29 março 2020

Cristina Ferreira

Um excelente trabalho da jornalista Cristina Ferreira hoje no Público sobre as sociedades de advogados (cf. aqui).

A Cuatrecasas ocupa quase uma página inteira, vá-se lá saber porquê. (Aparentemente, anda por lá um pandemónio).

Um dos temas centrais do trabalho é, evidentemente, a opacidade das sociedades de advogados que, ao contrário de qualquer outra sociedade, não são obrigadas a reportar publicamente as suas contas e o seu relatório de actividades.

As razões que são dadas por vários dos advogados entrevistados para esta opacidade fariam corar de vergonha qualquer menino de escola.

A verdadeira razão é que a maior parte dos deputados na Assembleia da República também são advogados e fazem leis com privilégios especiais para si próprios e a sua profissão. As leis que se aplicam aos outros - como as da transparência e do escrutínio público - não se aplicam a eles.

Não é de mais insistir que os principais focos de corrupção na justiça e no país estão precisamente naquelas duas grandes corporações de juristas cuja actividade é opaca e não está sujeita a escrutínio público - as grandes sociedades de advogados e o Ministério Público.

A relação entre sociedades de advogados e o Ministério Público é brevemente aflorada pela jornalista quando escreve: "No quadro do julgamento da chamada Operação Fizz [cf. aqui], o ex-procurador Orlando Figueira, condenado a seis anos de prisão, acusou de vários crimes, um deles de perjúrio, Daniel Proença de Carvalho, advogado de Manuel Vicente, ex-vice- presidente do BCP e ex-vice-presidente de Angola.
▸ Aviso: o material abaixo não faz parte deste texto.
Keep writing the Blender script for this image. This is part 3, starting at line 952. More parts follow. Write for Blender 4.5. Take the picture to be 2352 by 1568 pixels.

E o Ministério Público mandou recentemente investigar o causídico, que se afastou dos holofotes mediáticos".

Quer dizer, deduz-se que quem corrompeu o magistrado do MP foi o advogado, que é presidente de uma das maiores sociedades de advogados do país - a Uría Menendez Proença de Carvalho.

É esta mesma tese de concubinato entre as grandes sociedades de advogados e o Ministério Público que eu desenvolvi naquele que é um dos posts mais partilhados deste blogue no último ano. Tem o título "Que amor é este?" (cf. aqui)

Fica a esperança de que o movimento recente de opinião no país sobre a Justiça - largamente liderado pelo jornal Público -, e que inclui o presente trabalho da Cristina Ferreira, venha a modificar este estado de coisas num horizonte visível.